Raíssa também teve seus estudos ligados ao esporte quando venceu um campeonato de judô e conseguiu a bolsa de estudos para ingressar na faculdade “Eu não consegui vaga na faculdade através do Enem, mas consegui com o judô. São oportunidades que o esporte nos dá. Por isso eu sempre incentivo os jovens a não desistirem do esporte, dos estudos, porque oportunidades como essa que eu tive surgem através do esporte.”


Oportunidades


Além de oportunidades acadêmicas, o boxe e o judô deram a Rebeca e Raíssa, respectivamente, chances de viagens que elas mesmas reconhecem não saber quando seriam capazes de pagá-las. Viajando para campeonatos, elas conheceram outros lugares fora do Rio de Janeiro, como São Paulo, Maceió, Brasília e, no caso de Rebeca, fora do Brasil também. “Eu não sei quando e se meus pais teriam condições de me levar a esses lugares algum dia”, afirmou Raíssa.
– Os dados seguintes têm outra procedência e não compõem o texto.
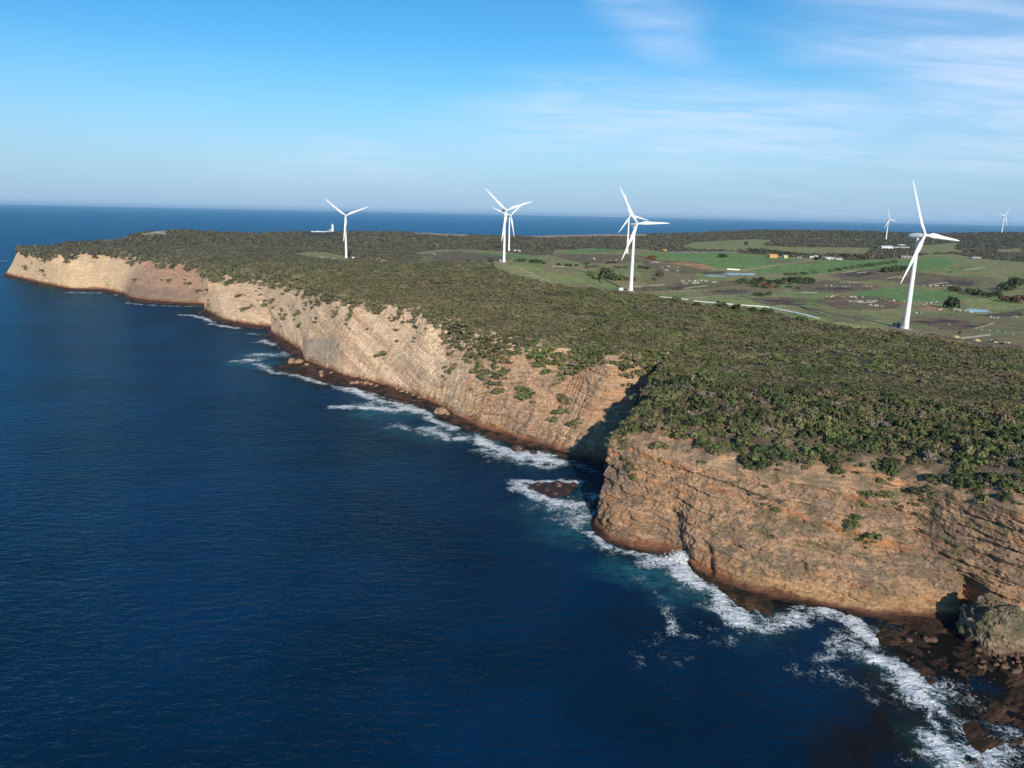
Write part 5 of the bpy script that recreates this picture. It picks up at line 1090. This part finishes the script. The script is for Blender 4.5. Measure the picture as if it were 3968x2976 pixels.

Rebeca ressalta a importância do boxe em sua vivência pessoal: “Eu sempre falo que as primeiras coisas que eu experimentei na vida foram através do boxe. Viagens, contato com outros idiomas, outras pessoas. Ter viajado foi por causa do boxe. Quando que uma garota preta periférica iria viajar aos 18 anos para os Estados Unidos? Para o Equador? Hungria? Três viagens internacionais com 18 anos. Quando?”, questionou Rebeca.